**Required task**
The data below should be restated word for word, with every picture omitted.

**Dataset extract**
▬▬▬▬▬▬
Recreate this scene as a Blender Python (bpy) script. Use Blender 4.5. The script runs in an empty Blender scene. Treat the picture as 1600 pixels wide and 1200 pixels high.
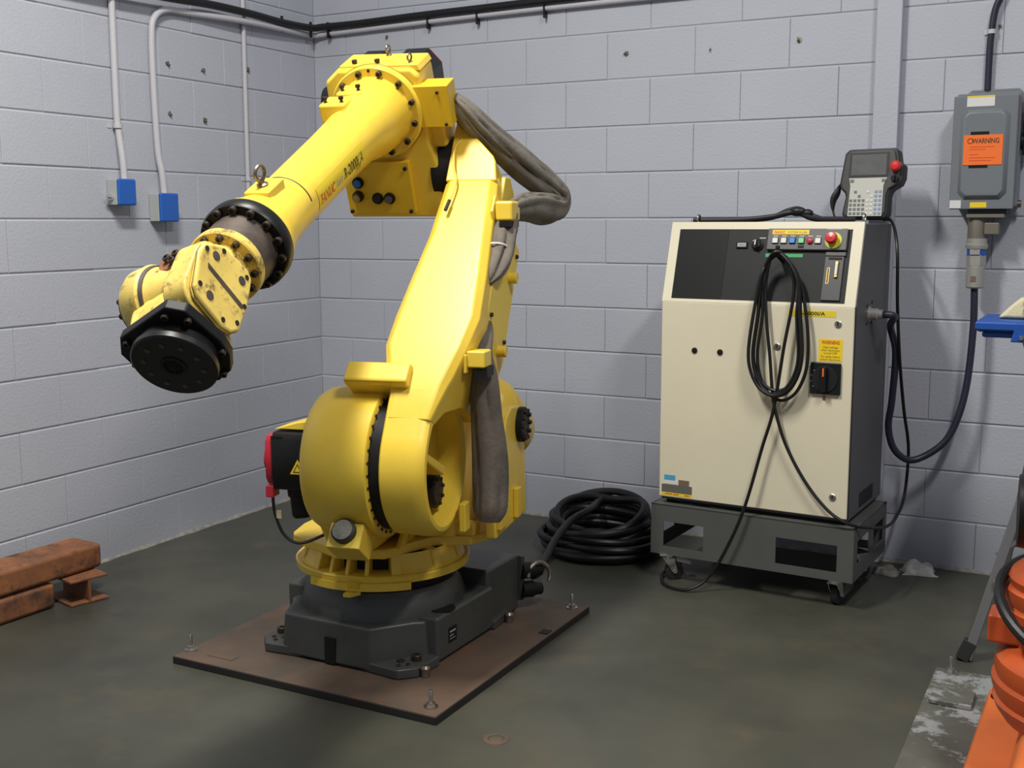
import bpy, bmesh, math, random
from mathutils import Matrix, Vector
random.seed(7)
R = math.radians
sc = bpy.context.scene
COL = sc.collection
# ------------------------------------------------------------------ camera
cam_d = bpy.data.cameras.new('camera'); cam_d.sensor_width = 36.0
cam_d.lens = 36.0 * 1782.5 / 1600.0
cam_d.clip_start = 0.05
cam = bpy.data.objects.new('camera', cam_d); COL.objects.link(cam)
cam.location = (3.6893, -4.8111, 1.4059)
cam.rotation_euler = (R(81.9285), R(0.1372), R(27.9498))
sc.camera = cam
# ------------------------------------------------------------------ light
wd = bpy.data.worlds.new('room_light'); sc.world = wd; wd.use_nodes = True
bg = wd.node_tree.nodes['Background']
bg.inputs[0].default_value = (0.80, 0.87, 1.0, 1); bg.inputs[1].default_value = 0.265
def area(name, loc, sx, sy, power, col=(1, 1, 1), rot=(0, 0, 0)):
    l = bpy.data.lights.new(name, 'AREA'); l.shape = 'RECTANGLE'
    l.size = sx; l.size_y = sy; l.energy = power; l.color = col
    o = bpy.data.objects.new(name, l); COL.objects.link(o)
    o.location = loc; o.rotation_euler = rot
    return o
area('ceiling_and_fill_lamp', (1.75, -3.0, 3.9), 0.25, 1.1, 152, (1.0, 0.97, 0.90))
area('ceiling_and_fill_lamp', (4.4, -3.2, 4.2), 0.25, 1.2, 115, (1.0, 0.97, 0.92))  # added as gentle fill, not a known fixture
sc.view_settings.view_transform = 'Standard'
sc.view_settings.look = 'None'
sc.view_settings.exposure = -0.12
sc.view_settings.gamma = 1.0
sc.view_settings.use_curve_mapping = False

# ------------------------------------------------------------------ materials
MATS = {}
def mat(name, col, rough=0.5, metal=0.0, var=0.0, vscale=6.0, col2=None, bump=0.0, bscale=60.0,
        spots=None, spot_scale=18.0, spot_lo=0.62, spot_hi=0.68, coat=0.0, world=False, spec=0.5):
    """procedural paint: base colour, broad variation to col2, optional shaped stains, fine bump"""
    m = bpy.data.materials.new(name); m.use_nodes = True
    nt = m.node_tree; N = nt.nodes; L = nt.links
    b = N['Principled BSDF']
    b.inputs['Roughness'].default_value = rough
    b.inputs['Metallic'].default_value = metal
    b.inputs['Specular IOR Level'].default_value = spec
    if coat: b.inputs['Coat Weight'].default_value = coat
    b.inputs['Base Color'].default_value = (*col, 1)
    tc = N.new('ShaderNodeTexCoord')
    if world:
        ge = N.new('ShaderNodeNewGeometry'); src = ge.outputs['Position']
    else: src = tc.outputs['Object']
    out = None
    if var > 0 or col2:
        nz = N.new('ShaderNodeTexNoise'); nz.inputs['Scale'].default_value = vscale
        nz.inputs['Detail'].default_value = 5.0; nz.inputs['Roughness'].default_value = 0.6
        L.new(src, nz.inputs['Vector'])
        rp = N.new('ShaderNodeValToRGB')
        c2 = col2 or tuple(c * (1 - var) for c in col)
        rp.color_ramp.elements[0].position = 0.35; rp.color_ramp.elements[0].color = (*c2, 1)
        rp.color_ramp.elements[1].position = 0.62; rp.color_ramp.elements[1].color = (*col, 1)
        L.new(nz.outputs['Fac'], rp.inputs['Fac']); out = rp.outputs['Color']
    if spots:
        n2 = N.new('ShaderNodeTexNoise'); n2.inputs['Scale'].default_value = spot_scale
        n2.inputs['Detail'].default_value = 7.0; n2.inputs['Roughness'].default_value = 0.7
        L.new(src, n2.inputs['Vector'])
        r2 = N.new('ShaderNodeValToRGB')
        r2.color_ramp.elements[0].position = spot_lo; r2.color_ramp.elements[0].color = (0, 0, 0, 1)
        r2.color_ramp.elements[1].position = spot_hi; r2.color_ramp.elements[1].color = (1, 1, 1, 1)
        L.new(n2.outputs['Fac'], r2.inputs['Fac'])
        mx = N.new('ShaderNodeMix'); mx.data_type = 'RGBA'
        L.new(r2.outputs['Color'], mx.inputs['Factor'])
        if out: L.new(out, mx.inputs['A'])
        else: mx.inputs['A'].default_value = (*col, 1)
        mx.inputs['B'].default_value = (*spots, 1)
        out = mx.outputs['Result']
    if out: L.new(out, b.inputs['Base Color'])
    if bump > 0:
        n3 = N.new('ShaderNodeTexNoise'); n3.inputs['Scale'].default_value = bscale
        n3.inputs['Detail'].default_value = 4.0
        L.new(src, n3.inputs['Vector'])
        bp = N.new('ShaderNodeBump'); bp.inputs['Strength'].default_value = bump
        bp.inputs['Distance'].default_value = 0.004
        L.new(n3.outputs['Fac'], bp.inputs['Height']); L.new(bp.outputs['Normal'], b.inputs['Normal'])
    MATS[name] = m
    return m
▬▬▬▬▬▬
**Full solution**
Recreate this scene as a Blender Python (bpy) script. Use Blender 4.5. The script runs in an empty Blender scene. Treat the picture as 1600 pixels wide and 1200 pixels high.
import bpy, bmesh, math, random
from mathutils import Matrix, Vector
random.seed(7)
R = math.radians
sc = bpy.context.scene
COL = sc.collection
# ------------------------------------------------------------------ camera
cam_d = bpy.data.cameras.new('camera'); cam_d.sensor_width = 36.0
cam_d.lens = 36.0 * 1782.5 / 1600.0
cam_d.clip_start = 0.05
cam = bpy.data.objects.new('camera', cam_d); COL.objects.link(cam)
cam.location = (3.6893, -4.8111, 1.4059)
cam.rotation_euler = (R(81.9285), R(0.1372), R(27.9498))
sc.camera = cam
# ------------------------------------------------------------------ light
wd = bpy.data.worlds.new('room_light'); sc.world = wd; wd.use_nodes = True
bg = wd.node_tree.nodes['Background']
bg.inputs[0].default_value = (0.80, 0.87, 1.0, 1); bg.inputs[1].default_value = 0.265
def area(name, loc, sx, sy, power, col=(1, 1, 1), rot=(0, 0, 0)):
    l = bpy.data.lights.new(name, 'AREA'); l.shape = 'RECTANGLE'
    l.size = sx; l.size_y = sy; l.energy = power; l.color = col
    o = bpy.data.objects.new(name, l); COL.objects.link(o)
    o.location = loc; o.rotation_euler = rot
    return o
area('ceiling_and_fill_lamp', (1.75, -3.0, 3.9), 0.25, 1.1, 152, (1.0, 0.97, 0.90))
area('ceiling_and_fill_lamp', (4.4, -3.2, 4.2), 0.25, 1.2, 115, (1.0, 0.97, 0.92))  # added as gentle fill, not a known fixture
sc.view_settings.view_transform = 'Standard'
sc.view_settings.look = 'None'
sc.view_settings.exposure = -0.12
sc.view_settings.gamma = 1.0
sc.view_settings.use_curve_mapping = False

# ------------------------------------------------------------------ materials
MATS = {}
def mat(name, col, rough=0.5, metal=0.0, var=0.0, vscale=6.0, col2=None, bump=0.0, bscale=60.0,
        spots=None, spot_scale=18.0, spot_lo=0.62, spot_hi=0.68, coat=0.0, world=False, spec=0.5):
    """procedural paint: base colour, broad variation to col2, optional shaped stains, fine bump"""
    m = bpy.data.materials.new(name); m.use_nodes = True
    nt = m.node_tree; N = nt.nodes; L = nt.links
    b = N['Principled BSDF']
    b.inputs['Roughness'].default_value = rough
    b.inputs['Metallic'].default_value = metal
    b.inputs['Specular IOR Level'].default_value = spec
    if coat: b.inputs['Coat Weight'].default_value = coat
    b.inputs['Base Color'].default_value = (*col, 1)
    tc = N.new('ShaderNodeTexCoord')
    if world:
        ge = N.new('ShaderNodeNewGeometry'); src = ge.outputs['Position']
    else: src = tc.outputs['Object']
    out = None
    if var > 0 or col2:
        nz = N.new('ShaderNodeTexNoise'); nz.inputs['Scale'].default_value = vscale
        nz.inputs['Detail'].default_value = 5.0; nz.inputs['Roughness'].default_value = 0.6
        L.new(src, nz.inputs['Vector'])
        rp = N.new('ShaderNodeValToRGB')
        c2 = col2 or tuple(c * (1 - var) for c in col)
        rp.color_ramp.elements[0].position = 0.35; rp.color_ramp.elements[0].color = (*c2, 1)
        rp.color_ramp.elements[1].position = 0.62; rp.color_ramp.elements[1].color = (*col, 1)
        L.new(nz.outputs['Fac'], rp.inputs['Fac']); out = rp.outputs['Color']
    if spots:
        n2 = N.new('ShaderNodeTexNoise'); n2.inputs['Scale'].default_value = spot_scale
        n2.inputs['Detail'].default_value = 7.0; n2.inputs['Roughness'].default_value = 0.7
        L.new(src, n2.inputs['Vector'])
        r2 = N.new('ShaderNodeValToRGB')
        r2.color_ramp.elements[0].position = spot_lo; r2.color_ramp.elements[0].color = (0, 0, 0, 1)
        r2.color_ramp.elements[1].position = spot_hi; r2.color_ramp.elements[1].color = (1, 1, 1, 1)
        L.new(n2.outputs['Fac'], r2.inputs['Fac'])
        mx = N.new('ShaderNodeMix'); mx.data_type = 'RGBA'
        L.new(r2.outputs['Color'], mx.inputs['Factor'])
        if out: L.new(out, mx.inputs['A'])
        else: mx.inputs['A'].default_value = (*col, 1)
        mx.inputs['B'].default_value = (*spots, 1)
        out = mx.outputs['Result']
    if out: L.new(out, b.inputs['Base Color'])
    if bump > 0:
        n3 = N.new('ShaderNodeTexNoise'); n3.inputs['Scale'].default_value = bscale
        n3.inputs['Detail'].default_value = 4.0
        L.new(src, n3.inputs['Vector'])
        bp = N.new('ShaderNodeBump'); bp.inputs['Strength'].default_value = bump
        bp.inputs['Distance'].default_value = 0.004
        L.new(n3.outputs['Fac'], bp.inputs['Height']); L.new(bp.outputs['Normal'], b.inputs['Normal'])
    MATS[name] = m
    return m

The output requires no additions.